The patent is supported by only interface design pictures and a description of sweepstakes that uses tokens and that optionally do any of the following: trade tokens between users, use multiple tokens for a prize. Used for years by soda companies, raffles, casinos, arcades, video games companies this patents any implementation of this game mechanic. This sort of mechanic isn’t even a mechanic, but a strategy certainly employed naturally among humans for years called trade. Trade for a prize certainly occurred at kid’s birthday parties. The definition of obvious, expanded in KSR vs Teleflex (it struck down a too narrow interpretation by the federal court of appeals) must invalidate this patent.

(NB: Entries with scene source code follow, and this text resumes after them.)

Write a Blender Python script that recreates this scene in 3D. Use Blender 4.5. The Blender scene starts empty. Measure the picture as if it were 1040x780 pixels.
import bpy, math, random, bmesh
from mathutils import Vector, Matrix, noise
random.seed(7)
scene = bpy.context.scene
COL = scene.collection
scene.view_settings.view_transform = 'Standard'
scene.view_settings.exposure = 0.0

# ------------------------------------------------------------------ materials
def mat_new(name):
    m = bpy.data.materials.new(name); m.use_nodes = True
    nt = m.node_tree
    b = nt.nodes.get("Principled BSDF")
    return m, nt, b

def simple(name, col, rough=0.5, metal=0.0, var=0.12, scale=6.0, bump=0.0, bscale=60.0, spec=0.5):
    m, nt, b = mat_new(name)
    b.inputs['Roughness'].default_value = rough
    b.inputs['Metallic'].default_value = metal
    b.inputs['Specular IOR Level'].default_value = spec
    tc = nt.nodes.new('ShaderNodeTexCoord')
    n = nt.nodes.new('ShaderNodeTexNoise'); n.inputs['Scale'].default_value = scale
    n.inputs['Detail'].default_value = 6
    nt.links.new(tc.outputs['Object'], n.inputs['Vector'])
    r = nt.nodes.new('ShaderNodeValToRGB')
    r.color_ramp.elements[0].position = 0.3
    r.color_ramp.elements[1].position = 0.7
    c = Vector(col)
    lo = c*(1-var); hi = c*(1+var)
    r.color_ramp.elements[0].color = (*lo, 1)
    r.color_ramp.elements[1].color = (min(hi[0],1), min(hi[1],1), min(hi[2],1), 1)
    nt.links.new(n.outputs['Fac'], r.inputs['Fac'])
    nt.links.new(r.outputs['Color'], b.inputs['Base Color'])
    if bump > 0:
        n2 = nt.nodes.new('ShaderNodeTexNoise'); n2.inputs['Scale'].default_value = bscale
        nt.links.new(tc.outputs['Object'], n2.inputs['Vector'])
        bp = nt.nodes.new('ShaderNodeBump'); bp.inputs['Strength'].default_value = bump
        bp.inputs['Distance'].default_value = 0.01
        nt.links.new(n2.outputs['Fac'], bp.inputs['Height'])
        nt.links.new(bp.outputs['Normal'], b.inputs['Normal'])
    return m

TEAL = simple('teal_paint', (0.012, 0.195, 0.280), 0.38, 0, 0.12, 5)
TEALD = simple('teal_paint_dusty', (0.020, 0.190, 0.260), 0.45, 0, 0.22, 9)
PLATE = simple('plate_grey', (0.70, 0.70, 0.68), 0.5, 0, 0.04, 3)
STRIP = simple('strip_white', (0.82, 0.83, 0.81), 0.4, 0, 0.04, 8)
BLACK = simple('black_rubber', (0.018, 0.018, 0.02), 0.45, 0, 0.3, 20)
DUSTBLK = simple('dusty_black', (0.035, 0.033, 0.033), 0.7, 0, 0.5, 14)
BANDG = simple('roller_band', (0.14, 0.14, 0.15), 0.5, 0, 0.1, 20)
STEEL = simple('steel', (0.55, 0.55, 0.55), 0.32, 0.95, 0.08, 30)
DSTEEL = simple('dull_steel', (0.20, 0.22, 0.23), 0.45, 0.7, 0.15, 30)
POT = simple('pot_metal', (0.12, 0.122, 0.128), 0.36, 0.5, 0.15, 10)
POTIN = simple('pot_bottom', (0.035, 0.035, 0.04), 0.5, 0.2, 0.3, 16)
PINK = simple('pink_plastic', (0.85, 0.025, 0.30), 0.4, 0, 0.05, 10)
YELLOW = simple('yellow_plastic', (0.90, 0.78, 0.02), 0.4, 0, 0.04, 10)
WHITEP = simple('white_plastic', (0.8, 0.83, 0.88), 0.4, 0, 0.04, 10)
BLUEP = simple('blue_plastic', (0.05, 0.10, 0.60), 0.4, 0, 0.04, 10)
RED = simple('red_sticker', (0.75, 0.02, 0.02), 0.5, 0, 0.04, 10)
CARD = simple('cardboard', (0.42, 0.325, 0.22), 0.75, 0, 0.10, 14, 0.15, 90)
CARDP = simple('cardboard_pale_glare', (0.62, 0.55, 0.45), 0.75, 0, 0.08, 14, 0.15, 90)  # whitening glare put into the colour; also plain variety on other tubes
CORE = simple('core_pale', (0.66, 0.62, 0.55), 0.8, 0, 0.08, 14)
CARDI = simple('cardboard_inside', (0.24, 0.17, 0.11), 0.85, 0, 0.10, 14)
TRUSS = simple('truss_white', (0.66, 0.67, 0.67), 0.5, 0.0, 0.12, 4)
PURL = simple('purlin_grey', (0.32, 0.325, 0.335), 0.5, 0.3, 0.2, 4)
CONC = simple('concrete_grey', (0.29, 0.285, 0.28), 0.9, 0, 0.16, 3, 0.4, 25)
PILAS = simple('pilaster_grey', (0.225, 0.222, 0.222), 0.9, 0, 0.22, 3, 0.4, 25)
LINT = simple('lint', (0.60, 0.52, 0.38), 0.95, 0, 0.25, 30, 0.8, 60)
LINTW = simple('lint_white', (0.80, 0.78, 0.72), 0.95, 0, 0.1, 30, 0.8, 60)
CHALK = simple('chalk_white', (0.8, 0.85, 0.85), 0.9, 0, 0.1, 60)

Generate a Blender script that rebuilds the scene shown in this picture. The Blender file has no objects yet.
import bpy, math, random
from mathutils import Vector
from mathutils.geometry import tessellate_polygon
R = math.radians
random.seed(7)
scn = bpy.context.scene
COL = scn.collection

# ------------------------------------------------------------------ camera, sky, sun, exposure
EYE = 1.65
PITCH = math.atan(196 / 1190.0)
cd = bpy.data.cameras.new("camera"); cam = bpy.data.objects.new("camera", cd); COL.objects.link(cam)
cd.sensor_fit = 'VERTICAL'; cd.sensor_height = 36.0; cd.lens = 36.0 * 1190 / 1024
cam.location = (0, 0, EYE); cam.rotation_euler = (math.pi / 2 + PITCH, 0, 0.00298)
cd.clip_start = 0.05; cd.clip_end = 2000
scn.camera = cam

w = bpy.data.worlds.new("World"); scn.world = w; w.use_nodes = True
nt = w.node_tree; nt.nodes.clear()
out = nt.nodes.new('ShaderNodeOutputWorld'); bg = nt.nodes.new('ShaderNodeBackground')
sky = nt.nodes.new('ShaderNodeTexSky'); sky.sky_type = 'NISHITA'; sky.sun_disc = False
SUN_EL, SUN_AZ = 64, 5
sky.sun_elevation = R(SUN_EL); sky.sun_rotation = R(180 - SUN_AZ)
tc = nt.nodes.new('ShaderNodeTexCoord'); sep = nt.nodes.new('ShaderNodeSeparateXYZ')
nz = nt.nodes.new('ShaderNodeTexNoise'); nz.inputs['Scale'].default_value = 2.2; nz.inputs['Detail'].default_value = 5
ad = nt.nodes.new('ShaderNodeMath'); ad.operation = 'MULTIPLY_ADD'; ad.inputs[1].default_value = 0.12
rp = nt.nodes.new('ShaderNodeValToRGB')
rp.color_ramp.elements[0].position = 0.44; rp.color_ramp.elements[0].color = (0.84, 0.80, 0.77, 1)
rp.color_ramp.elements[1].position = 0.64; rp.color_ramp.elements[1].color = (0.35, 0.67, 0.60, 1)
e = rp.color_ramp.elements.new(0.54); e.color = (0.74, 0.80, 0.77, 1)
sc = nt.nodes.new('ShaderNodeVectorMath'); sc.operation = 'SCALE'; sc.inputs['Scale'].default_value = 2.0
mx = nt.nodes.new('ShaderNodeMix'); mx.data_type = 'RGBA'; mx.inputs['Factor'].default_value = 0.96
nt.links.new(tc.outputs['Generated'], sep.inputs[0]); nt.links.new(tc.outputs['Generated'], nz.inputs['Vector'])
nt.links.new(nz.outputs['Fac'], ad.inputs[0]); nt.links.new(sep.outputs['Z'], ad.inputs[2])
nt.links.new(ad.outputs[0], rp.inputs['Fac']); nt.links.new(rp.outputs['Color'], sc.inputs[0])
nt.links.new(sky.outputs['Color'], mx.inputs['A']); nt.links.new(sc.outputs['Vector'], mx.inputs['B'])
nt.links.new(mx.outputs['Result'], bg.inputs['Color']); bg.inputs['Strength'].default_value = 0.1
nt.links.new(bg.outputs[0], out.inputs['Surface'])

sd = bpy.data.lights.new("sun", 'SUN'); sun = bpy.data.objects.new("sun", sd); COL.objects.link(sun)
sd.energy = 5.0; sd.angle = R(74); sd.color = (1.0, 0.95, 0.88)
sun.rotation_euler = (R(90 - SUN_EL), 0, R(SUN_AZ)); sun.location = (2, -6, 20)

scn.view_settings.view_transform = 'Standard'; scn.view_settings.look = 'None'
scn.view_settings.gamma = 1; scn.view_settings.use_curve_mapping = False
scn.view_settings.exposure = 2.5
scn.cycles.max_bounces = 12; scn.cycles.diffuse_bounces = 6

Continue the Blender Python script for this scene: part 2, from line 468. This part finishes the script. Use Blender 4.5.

http://news.priorsmart.com/everglades-interactive-v-playdom-l3jj/
This company probably never even bothered to code this 1 hour comp sci 201 project. I’d love to do a livestream implementing this BS
Techcrunch as the press needs to fight against the injustice of patents and for the rights of the individual in an economic market. This is critically important for economic activity and access across the globe. Techcrunch srsly should have been purchased by a democratic press company
Was posted on techdirt a little while ago
The patent office needs to rectify KSR vs Teleflex violating patents and take an extreme stance against obviousness and do what is good for the world and the people of the USA
techdirt and torrentfreak is the truth and the voice of the poor and the individual
Newsfeed of patent cases: http://www.rfcexpress.com/patent-lawsuits.asp
Junk Patent Problem Yet Again
Take the reward away from these crooks. Stop letting crime pay. Repeal the part of the law that says patent infringement is illegal. Get rid of the concept. It is that part of the law which is feeding the trolls. Take it away from them. It is unjust to have such large penalties attached to such a poor quality collection of patents. The USPTO has failed to maintain patent quality, in defiance of its own legislation, so it should get punished accordingly, by having its right to grant monopolies revoked.
It is time for the patent system to transition to something voluntary. It should become a freely searchable repository of technical knowledge, organised as best the USPTO can manage. We will see how they manage, with their capacity to do harm greatly reduced.
In a broad sense doesn’t that mean they should go for scrabble and chess sites as well ?
I don’t live there but that’s one crazy patent.
lather
“But all that seems like it should be obvious. “
Don’t get all worked in to a lather. If the defendants have anything near proof the patent is invalid all they need do is file for reexam and the PTO will most always grant. Keep in mind it costs patentees plenty to bring suit. If they truly thought their patent was invalid, they wouldn’t risk the money. Have a beer and chill out.
Everyone is suing everyone nowadays, it’s just insane!